I'm having a little Shop clean-up day today. This place is getting to be a hazard area.

So, taking a little coffee break, and from sweeping and dusting... here's the update on the D-20 conversion project. After passing it around to all my geetar-playin' buddies within driving distance, the consensus was that this thing is begging to become a flat-picker's dream. So I have taken it to Phase Two. The bridgeplate has now been shimmed with a thin maple plate, and all 12 pin holes were filled with epoxy and rosewood dust. (I save this dust whenever I am planing an upright bass fingerboard, so I have an endless supply of it)
After the epoxy had set and fully cured, I set up my Dremel tool in the Stew-Mac router base, and inlaid a carefully shaped piece of rosewood into the topside of the bridge where the pin holes were, then dressed it off flush, making it effectively a clean slate to drill into, solid all the way through. Then I routed the saddle slot out to double wide. Can't say enough good stuff about Stew-Mac's downcut carbide bits. This old Brazilian rosewood is some hard stuff to start with, and you don't need to be second-guessing whether your bit is going to bite or jump in these situations.

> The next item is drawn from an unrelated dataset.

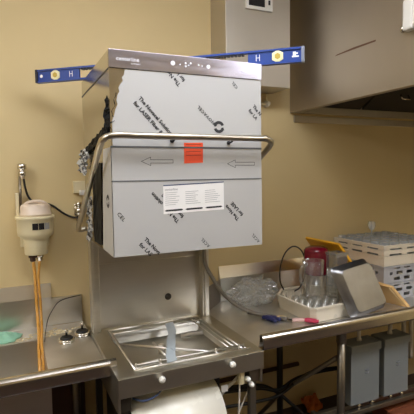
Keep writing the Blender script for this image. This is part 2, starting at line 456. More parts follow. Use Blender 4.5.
    for c in range(3):
        xx = .200+c*.083
        for r in range(7):
            z = 1.533-r*.0078+xx*.03; wd = .068*(.6+.4*random.random())
            b.faces.new([b.verts.new((xx+dx, yl, z+dz)) for dx,dz in ((0,0),(wd,.002),(wd,.0035),(0,.0015))])
    obj('small_print', b, M['inkgrey'], lab)
    b = new()
    for c in range(3):
        xx = .196+c*.085; z = 1.468+c*.0025
        b.faces.new([b.verts.new((xx+dx, yl, z+dz)) for dx,dz in ((0,.003),(.008,.0),(.070,.002),(.077,.006),(.070,.009),(.008,.007))])
    obj('black_bar', b, M['ink'], lab)
    b = new(); slab(b, [(.281,-.003,1.652),(.360,-.003,1.655),(.361,-.003,1.733),(.281,-.003,1.731)], (0,-1,0), .001)
    st = obj('sticker', b, M['orange'], t, 'bright orange square sticker')
    b = new()
    for r in range(4):
        z = 1.724-r*.014
        b.faces.new([b.verts.new((x_, -.0043, z_)) for x_,z_ in ((.289,z),(.352,z+.001),(.352,z+.0035),(.289,z+.0025))])
    obj('small_print', b, paint('red_brown_ink', (176,62,40), .6), st)
    # handle
    b = new(); yh, zh, xl, xr = -.052, 1.750, -.040, .664
    path = [(.0,.632,1.350),(xl+.012,.628,1.346),(xl,.600,1.362),(xl,.42,1.468),(xl,.20,1.598),(xl,.06,1.682),(xl,.0,1.716),(xl+.008,-.035,1.738),(xl+.045,yh,zh),
            (.1,yh,zh),(.3,yh,zh),(.5,yh,zh),(.60,yh,zh),(xr-.045,yh,zh),(xr-.008,-.035,1.738),(xr,.0,1.716),(xr,.06,1.682),(xr,.20,1.598),(xr,.42,1.468),(xr,.600,1.362),(xr-.012,.628,1.346),(.632,.632,1.350)]
    tube(b, path, .0122, 14, per=6); obj('handle', b, M['handle'], t)
    for x,z in ((.232,1.738),(.474,1.734)):
        b = new(); tube(b, [(x,0,z),(x,-.030,z+.002),(x,-.046,z+.010)], .004, 8); lathe(b, (x,-.003,z), [(.008,0),(.008,.006),(.005,.008)], 10, (0,-1,0)); obj('handle_bolt', b, M['black'], t)
    # interior wires: rack guide
    b = new(); zz = .846
    def rod(p, q, r=.004): tube(b, [p,q], r, 8, smooth=False)
    rod((.085,.092,zz),(.590,.092,zz)); rod((.080,.050,zz),(.600,.050,zz)); rod((.080,.050,zz),(.080,.545,zz)); rod((.560,.050,zz),(.560,.545,zz))
    rod((.540,.095,zz-.003),(.540,.54,zz-.003), .003); rod((.515,.095,zz-.003),(.515,.54,zz-.003), .003); rod((.080,.545,zz),(.560,.545,zz)); rod((.080,.49,zz),(.560,.49,zz), .003)
    for x in (.09,.19,.44,.575): rod((x,.092,zz),(x,.050,zz), .0045)
    for x in (.088,.19,.44,.553): lathe(b, (x,.070,.842), [(.005,0),(.005,.018),(.003,.022)], 8)
    obj('rack_guide', b, M['wire'], t)
    b = new(); rod((.10,.36,.838),(.43,.105,.838), .0055); rod((.24,.33,.832),(.245,.16,.832), .006)
    tube(b, [(.10,.150,.815),(.16,.152,.818),(.21,.158,.818)], .010, 10); tube(b, [(.42,.44,.80),(.47,.43,.806),(.53,.42,.806)], .011, 10)
    tube(b, [(.27,.30,.787),(.27,.30,.83)], .014, 12, smooth=False)
    obj('wash_arm', b, M['wire'], t)
    return t
_foil = []
def foilmat():
    if _foil: return _foil[0]
    m, nt, p = base_mat('silver_black_crumple')
    tc = nt.nodes.new('ShaderNodeTexCoord'); w = nt.nodes.new('ShaderNodeTexNoise'); w.inputs['Scale'].default_value = 46; w.inputs['Detail'].default_value = 3
    r = nt.nodes.new('ShaderNodeValToRGB'); r.color_ramp.elements[0].position = .44; r.color_ramp.elements[1].position = .56
    r.color_ramp.elements[0].color = lin((30,30,36)); r.color_ramp.elements[1].color = lin((206,208,208))
    nt.links.new(tc.outputs['Object'], w.inputs['Vector']); nt.links.new(w.outputs[0], r.inputs[0]); nt.links.new(r.outputs[0], p.inputs['Base Color'])
    p.inputs['Roughness'].default_value = .3
    _foil.append(m); return m
dishwasher()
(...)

I got a decently clean rout on both jobs, and after polishing the wood back out, it oiled up nice. Note, that guitar looks like a mummy during this operation...

Like I was telling in the last installment, the new holes are located between where the two rows of bridge pins used to be. I took a while to do a tapered ream and countersink for a new set of bridge pins in ebony with an abalone dot. Matching endpin and strap button too.
And as a bonus hat-tip to Cozmik Cowboy, I took his advice and ordered a set of Waverly W-16's in gold, with ebony buttons. I was trying to think about what to do about all those extra holes in the peghead... and here's what I came up with... it's glossy black pickguard material, adhesive-backed. I made two mirror-imaged pieces to fit exactly the footprint of the original tuning machines, but only drilled the holes for the 6 machines to be mounted. It's completely reversible... no extra holes drilled, no holes plugged. And the black trim matched the rest of the Style 20 decor, to a T. I am wondering if some little rubber grommets could be plugged into the inner holes? Just... you know, for that little bit of extra attention to detail. Yeah, I might look for that.
I restrung it last night, and played a few minutes. Success - Phase Two is complete... if Ward's cool with it, and doesn't see any red flags, the neck gets reset. And we'll make a brand-new bridge. I'm thinking at this point, I could get used to this neck. The more I look at it, the more I actually think it should stay. The angle though... we gotta' fix that.